The Italian government has drawn up new guidelines for the sale of the state's interest in ailing national carrier Alitalia, Economy Minister Giulio Tremonti announced on Friday.
The guidelines are in a decree which will take immediate effect but must then be approved by parliament within 60 days of being signed by President Giorgio Napolitano.
According to Tremonti, the only hope of saving Alitalia is to find a buyer for the Treasury's 49.9% controlling stake in the airline.
In a brief press conference Tremonti also announced that the government had asked Intesa Sanpaolo, Italy's second-biggest bank, to act as its advisor and that the bank ''may or may not'' decide to be part of any group which acquired the airline.
He added that with these new guidelines, which modify current privatization regulations, the government would move to sound out possible buyers.
This will be the third attempt in a year and a half by the government to sell Alitalia, after the previous center-left executive of premier Romano Prodi failed to auction it off last summer and then to sell it directly to Air France before the center right came to power this spring.
The sale to Air France-KLM ha won the approval of the government and the Alitalia board but ran aground over objections by unions, mostly over layoffs, and was then torpedoed when the center right made it clear during the election campaign that it would scotch the deal.

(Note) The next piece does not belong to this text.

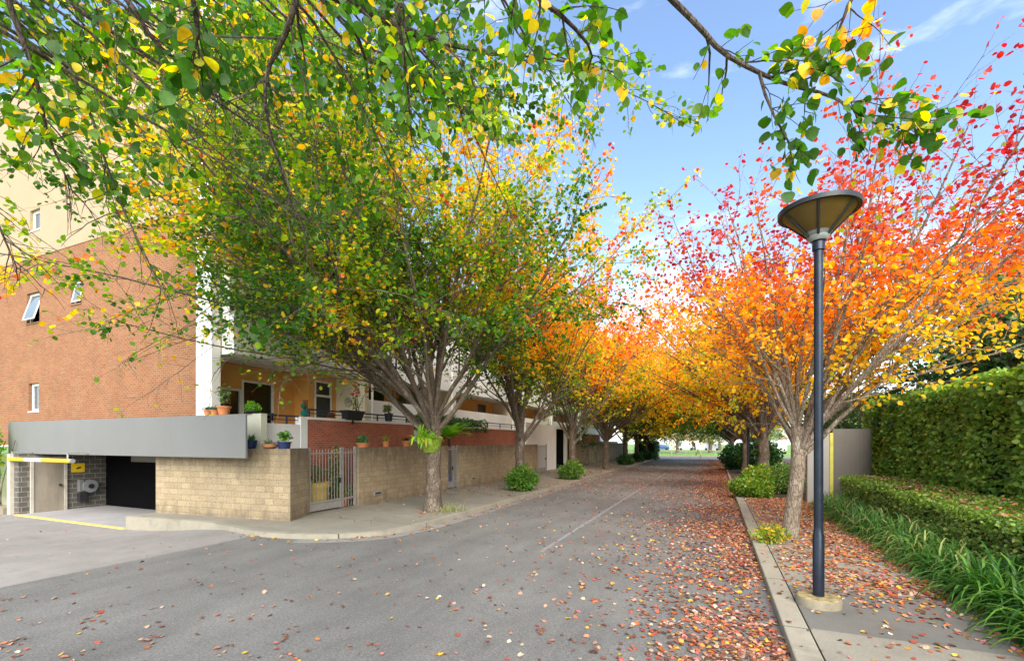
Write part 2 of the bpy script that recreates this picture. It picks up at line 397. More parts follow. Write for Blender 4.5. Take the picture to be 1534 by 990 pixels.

During the press conference Tremonti confirmed that Air France-KLM was definitively out of the picture. The minister gave no indication who a possible partner could be.
Earlier this week both Lufthansa of Germany and Spain's Iberia reiterated that they were not interested in Alitalia, while Aeroflot Russian Airlines admitted it has been in contact with Alitalia but that nothing had come of this.
Tremonti also said he did not believe that Italy will have trouble with the European Union over a 300-million-euro 'bridge' loan the government authorised for Alitalia.
The loan was approved by the outgoing Prodi government, in response to a request from incoming Premier Silvio Berlusconi, but critics claim it was in violation of EU laws on state subsidies.
According to Tremonti, the loan was needed because the airline risked going into liquidation.
Berlusconi has always claimed, even during the election campaign, that a group of Italian investors were ready to come together in a consortium to buy the Treasury's stake in Alitalia, with another airline coming in as a 'strategic' partner.
However, while there has been vast speculation who would be in this consortium, with names ranging from the Benetton family to Fiat, no one has officially stepped forwards.
The only airline which has maintained an interest in Alitalia is Air One, Italy's largest private carrier, which had taken part in the failed auction and lost out to Air France-KLM to be a preferred talking partner in direct negotiations, due to its smaller size.
In both cases air One had been allied with Intesa Sanpaolo.
Alitalia this week confirmed that it posted 495 million euros in losses in 2007, equal to 1.35 million euros a day. However, this was an improvement over its losses of 626 million euros in 2006.